Not the best metaphor for food? You would be surprised. The music from this Spanish island has been influenced by outsiders for decades. Similarly its food has been shaped and moulded by inhabitants and invaders, rulers and conquerers, traders and travellers for centuries. Which is why Ibiza's cuisine is so distinctly different from not just mainland Spain, but also the other major members of the Balearic chain of islands: Mallorca, Menorca and Formentera.

Floating near Spain's Eastern coast, the islands of Ibiza and Formentara were particularly important to traders and sailors because of their location, between Western Europe and North Africa's Barbary Coast. Ships headed to the Strait of Gibraltar took advantage of local currents and favourable winds in the passage between Ibiza and Formentera. But this also meant the islands had to weather centuries of invaders.

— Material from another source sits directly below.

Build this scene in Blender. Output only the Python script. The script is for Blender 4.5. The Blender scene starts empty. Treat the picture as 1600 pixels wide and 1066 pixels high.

Once called the Pityusa islands, they've been everything from a pirate base to the crucible of hippydom. With each wave of new inhabitants, the food of this once simple, rural peasant community has changed dramatically. Vivid proof of how history determines how we eat.

In Evissa town we dig into Spanish paella chunky with chewy cuttle fish, oversized prawns and pretty mussels. The restaurant is charming, set in a sun-dappled courtyard. The service is terrible, supercilious and ineffectual. This is reportedly the island's biggest problem right now. Even as the government tries to draw tourists with interests beyond clubbing, the island's restaurants are so used to the well-heeled party crowd, more insistent on atmosphere than food, that they don't bother to do much much more than hike prices periodically.

It's a pity. For Ibiza is really a flamboyant lesson in how a cuisine can grow.

A few hundred years ago, this was a land sustained by Mediterranean cooking. Food was influenced by Catalonia as well as Valencia, just a ferry ride away. Valencia, by the way, is the setting of the riotous Tomatina festival, now propelled into fame in India thanks to Hrithik Roshan breathily squishing overripe tomatoes on Katrina Kaif in “Zindagi Na Milegi Dobara”. (And let's not even get started on what that is a metaphor for!)

When the Phoenicians arrived, around the 8th Century BC, they introduced salt pans, which went on to become one of Ibiza's most important exports. Today the pans, set in La Salinas are a magnificent sight, hills of salt glittering in the bright sunshine. Sal de Ibiza, the island's most popular export, states that 25,000 tons of salt were being sold per year even in 1235 AD. In an age when anything natural is revered, they take pride in the fact that their product does not undergo any processing “other than slow drying under the sun and gentle grinding in ancient stone mills, (thus retaining) more than 80 vital minerals and trace-elements.”

The Carthaginians who followed refined the island's agriculture. Roman gourmands introduced rich, lavish food for banquets. Then came the Arabs around 900 BC, introducing irrigation as well as food from the Far East, legumes like chickpeas, citrus fruit, rice, spices. And since they loved desserts, the cultivation of sugar cane.

In Ibiza today, if you move away from the party zones, you find scenic homes that have opened their doors to tourists. Speciality shops sell the island's distinctive sheep and goat cheese, sausages and olive oil. They're even promoting their own wine and herb liqueur now.

At the airport I pick up a A Taste of Ibiza & Formentera: Traditional Island recipes in which authors Joana and Jose Manuel Pina trace the past, with appetisingly glossy photographs by Vicent Mari. It lists the simple everyday foods of frugal households: doughnut fritters, bread with olive oil and chocolate, warm milk with chunks of yesterday's bread. Then there are the more elaborate stews and soups, made with ingredients shaped by seasons, availability and a reluctance to waste anything: chickpeas, broad beans, pork bones, chicken giblets, entrails and tongue. Rice with lobster, pork, squid ink…

As for sweet endings? Dream about this. A soft cheese tart flavoured with spearmint. Pasta with cinnamon and lemon. And spicy Christmas bread fragrant with anise, lemon zest and cinnamon.